Hi James,

Sorry that I have re-ordered your text.

> A check was added to Portage to ensure this held. Myself, the
> ChromiumOS team, and others have since been caught out by this check
> when trying to bootstrap brand new systems from scratch. You cannot
> bootstrap with no headers at all! The check will therefore be adjusted
> to merely ensure that SYSROOT is / when ROOT is /.

It is very encouraging to see contributions from the ChromiumOS team to
Gentoo!

> What if we want to bootstrap a brand new prefixed system using the
> crossdev system as SYSROOT? This is the distinct SYSROOT case. The
> problem is that there is no distinct variable for SYSROOT's prefix
> and, as already stated, ESYSROOT is always ${SYSROOT}${EPREFIX}. We
> therefore cannot do it! If the crossdev prefix is blank then ROOT's
> must be blank too.

My question: is there a case when both SYSROOT and ESYSROOT are needed?
As far as I can see, SYSROOT is strictly build-time. Therefore setting
SYSROOT=<crossdev toolchain path> would be enough for all.

Why did ESYSROOT exist in the first place?  Was it only for the sake of
symmetry, or did I miss something?

> It was originally envisaged (but not stated in PMS) that SYSROOT would
> only ever need to equal / or ROOT as a distinct SYSROOT would have no
> benefit.
...
> There were differing assumptions about how prefixes applied to the
> above. EPREFIX is traditionally something the user sets so some
> thought that it would be applied to SYSROOT, regardless of the
> latter's value. In order to honor the rule about there being no
> distinct SYSROOT, this would mean that if SYSROOT is / then EPREFIX
> would have to match BROOT.
...
> I also never intended to have the aforementioned limitation where
> EPREFIX must match BROOT when SYSROOT is /. These are both entirely
> artificial restrictions.

I agree. This is an artificial restrictions.

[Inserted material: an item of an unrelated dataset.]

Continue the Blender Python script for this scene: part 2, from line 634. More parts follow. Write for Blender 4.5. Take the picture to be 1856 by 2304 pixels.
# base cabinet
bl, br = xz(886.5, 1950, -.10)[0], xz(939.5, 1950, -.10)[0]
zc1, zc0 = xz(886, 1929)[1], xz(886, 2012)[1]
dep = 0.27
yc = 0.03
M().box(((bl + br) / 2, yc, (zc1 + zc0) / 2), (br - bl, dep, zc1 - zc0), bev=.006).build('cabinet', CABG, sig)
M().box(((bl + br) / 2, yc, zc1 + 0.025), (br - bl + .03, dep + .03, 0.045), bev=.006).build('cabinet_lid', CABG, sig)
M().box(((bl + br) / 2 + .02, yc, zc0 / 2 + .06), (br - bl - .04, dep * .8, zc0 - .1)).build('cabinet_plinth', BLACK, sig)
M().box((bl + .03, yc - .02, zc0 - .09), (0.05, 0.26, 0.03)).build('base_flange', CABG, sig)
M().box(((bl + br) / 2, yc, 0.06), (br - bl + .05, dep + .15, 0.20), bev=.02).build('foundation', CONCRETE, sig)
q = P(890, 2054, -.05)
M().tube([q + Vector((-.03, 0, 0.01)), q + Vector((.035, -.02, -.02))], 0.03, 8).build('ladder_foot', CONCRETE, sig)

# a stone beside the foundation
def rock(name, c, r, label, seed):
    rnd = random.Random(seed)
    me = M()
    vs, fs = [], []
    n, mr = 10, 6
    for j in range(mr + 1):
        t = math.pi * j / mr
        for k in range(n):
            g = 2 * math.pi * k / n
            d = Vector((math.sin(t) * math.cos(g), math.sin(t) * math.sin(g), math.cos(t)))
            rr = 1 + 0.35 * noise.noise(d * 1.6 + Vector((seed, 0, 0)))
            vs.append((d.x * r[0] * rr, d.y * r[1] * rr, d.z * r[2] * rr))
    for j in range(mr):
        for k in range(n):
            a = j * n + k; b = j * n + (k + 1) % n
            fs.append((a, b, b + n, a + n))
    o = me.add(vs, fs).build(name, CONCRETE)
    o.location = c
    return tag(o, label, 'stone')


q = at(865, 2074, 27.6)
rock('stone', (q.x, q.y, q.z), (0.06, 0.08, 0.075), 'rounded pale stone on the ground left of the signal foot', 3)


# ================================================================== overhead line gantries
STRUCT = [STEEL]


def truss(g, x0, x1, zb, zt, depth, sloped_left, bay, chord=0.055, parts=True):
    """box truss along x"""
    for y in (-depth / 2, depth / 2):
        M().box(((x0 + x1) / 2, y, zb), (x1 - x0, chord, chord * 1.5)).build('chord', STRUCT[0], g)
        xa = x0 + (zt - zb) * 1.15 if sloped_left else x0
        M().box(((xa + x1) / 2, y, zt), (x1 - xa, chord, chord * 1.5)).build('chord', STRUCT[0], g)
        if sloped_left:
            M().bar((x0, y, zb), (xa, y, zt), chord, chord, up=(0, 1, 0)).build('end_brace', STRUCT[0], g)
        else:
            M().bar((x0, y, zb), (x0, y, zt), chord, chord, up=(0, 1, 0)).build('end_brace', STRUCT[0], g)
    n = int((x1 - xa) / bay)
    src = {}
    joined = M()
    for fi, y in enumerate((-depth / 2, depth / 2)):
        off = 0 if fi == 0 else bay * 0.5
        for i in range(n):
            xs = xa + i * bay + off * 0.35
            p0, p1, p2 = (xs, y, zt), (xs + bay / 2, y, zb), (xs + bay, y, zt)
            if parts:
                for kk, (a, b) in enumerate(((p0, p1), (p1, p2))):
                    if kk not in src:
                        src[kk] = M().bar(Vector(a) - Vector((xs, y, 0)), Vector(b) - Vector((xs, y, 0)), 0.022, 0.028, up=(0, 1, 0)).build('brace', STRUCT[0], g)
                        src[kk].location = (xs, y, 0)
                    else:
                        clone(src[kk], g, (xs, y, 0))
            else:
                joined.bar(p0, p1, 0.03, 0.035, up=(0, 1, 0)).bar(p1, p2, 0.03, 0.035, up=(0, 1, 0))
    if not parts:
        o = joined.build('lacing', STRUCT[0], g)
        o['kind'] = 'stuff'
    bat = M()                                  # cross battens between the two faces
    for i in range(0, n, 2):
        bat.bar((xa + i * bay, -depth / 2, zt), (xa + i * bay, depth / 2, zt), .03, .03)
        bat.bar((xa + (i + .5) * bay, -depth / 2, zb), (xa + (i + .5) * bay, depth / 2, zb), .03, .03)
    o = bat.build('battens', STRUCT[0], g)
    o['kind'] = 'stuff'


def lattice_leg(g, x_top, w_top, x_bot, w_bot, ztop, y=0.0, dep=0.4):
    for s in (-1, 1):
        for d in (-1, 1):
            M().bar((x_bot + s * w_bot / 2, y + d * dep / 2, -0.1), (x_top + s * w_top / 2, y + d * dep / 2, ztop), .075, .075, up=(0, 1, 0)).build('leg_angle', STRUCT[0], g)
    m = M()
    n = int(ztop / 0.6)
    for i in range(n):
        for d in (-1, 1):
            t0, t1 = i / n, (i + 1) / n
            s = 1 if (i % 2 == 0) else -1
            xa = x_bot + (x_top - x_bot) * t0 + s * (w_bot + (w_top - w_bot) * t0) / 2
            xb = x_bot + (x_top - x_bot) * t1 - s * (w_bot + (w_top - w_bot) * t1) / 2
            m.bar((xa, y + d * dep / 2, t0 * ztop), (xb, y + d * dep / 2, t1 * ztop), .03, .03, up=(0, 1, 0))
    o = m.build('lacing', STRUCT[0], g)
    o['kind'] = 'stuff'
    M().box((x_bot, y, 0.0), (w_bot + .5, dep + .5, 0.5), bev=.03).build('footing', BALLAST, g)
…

> What about the cross-prefix case? Here, SYSROOT matches both / and
> ROOT so which prefix do we choose? The bootstrap-prefix.sh script sets
> flags to build against the target prefix so EPREFIX is used in this
> case. This happens to fit the current definition of ESYSROOT anyway.

In this bootstrap case, SYSROOT=EPREFIX would do.  Again, no ESYSROOT is
needed.


In conclusion, IMHO, if SYSROOT can be overridden without restriction
("distinct" in your email), we could cover all the use cases.